The DoJ’s lawsuit also alleged two of the poultry processors violated the Packers and Stockyards Act by engaging in deceptive practices associated with the “tournament system,” which pits chicken growers against each other to determine their compensation.

Doha Mekki, principal deputy assistant attorney general of the Justice Department’s Antitrust Division, said: “Through a brazen scheme to exchange wage and benefit information, these poultry processors stifled competition and harmed a generation of plant workers who face demanding and sometimes dangerous conditions to earn a living.

“Today’s action puts companies and individuals on notice: the Antitrust Division will use all of its available legal authorities to address anticompetitive conduct that harms consumers, workers, farmers and other American producers.”

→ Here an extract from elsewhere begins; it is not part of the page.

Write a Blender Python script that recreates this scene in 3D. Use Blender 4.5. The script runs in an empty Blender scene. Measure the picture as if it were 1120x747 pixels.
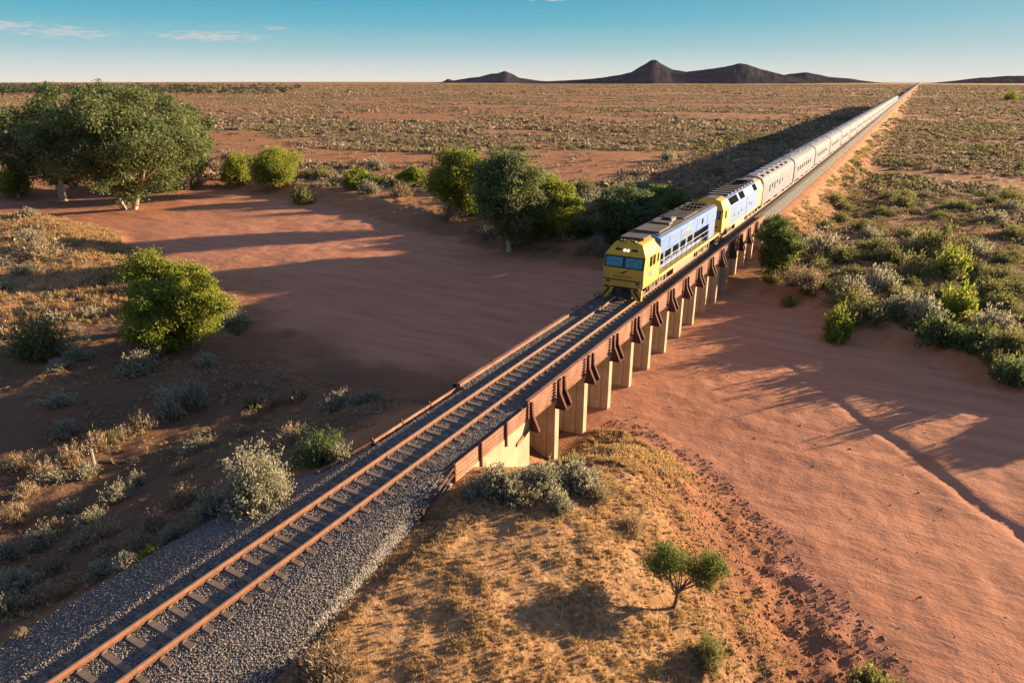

The proposed consent decree would ban WMS from providing surveys or any other services that facilitate the sharing of competitively sensitive information in any industry.

It will also grant the court-appointed monitor broad authority to ensure the poultry processors’ compliance with all federal anti-trust laws as they relate to their poultry processing facilities, workers at their poultry processing plants, chicken growers, integrated poultry feed, hatcheries, transportation of poultry and poultry products, and the sale of poultry.

The decree also prevents Sanderson Farms and Wayne Farms from penalising chicken growers by reducing their base payments as a result of relative performance and prohibits retaliation against growers who raise anti-trust concerns with the compliance monitor or the government.

The DoJ lawsuit is part of a broader investigation into alleged anti-competitive labour market abuses in the poultry processing industry.

Sanderson Farms and Wayne Farms are to be merged into a single business following the green-lighting of the former’s acquisition by Cargill and US investor Continental Grain, Wayne Farms’ owner.

Just Food has asked Cargill, Sanderson Farms and Wayne Farms for their reactions to the settlement announced by the DoJ.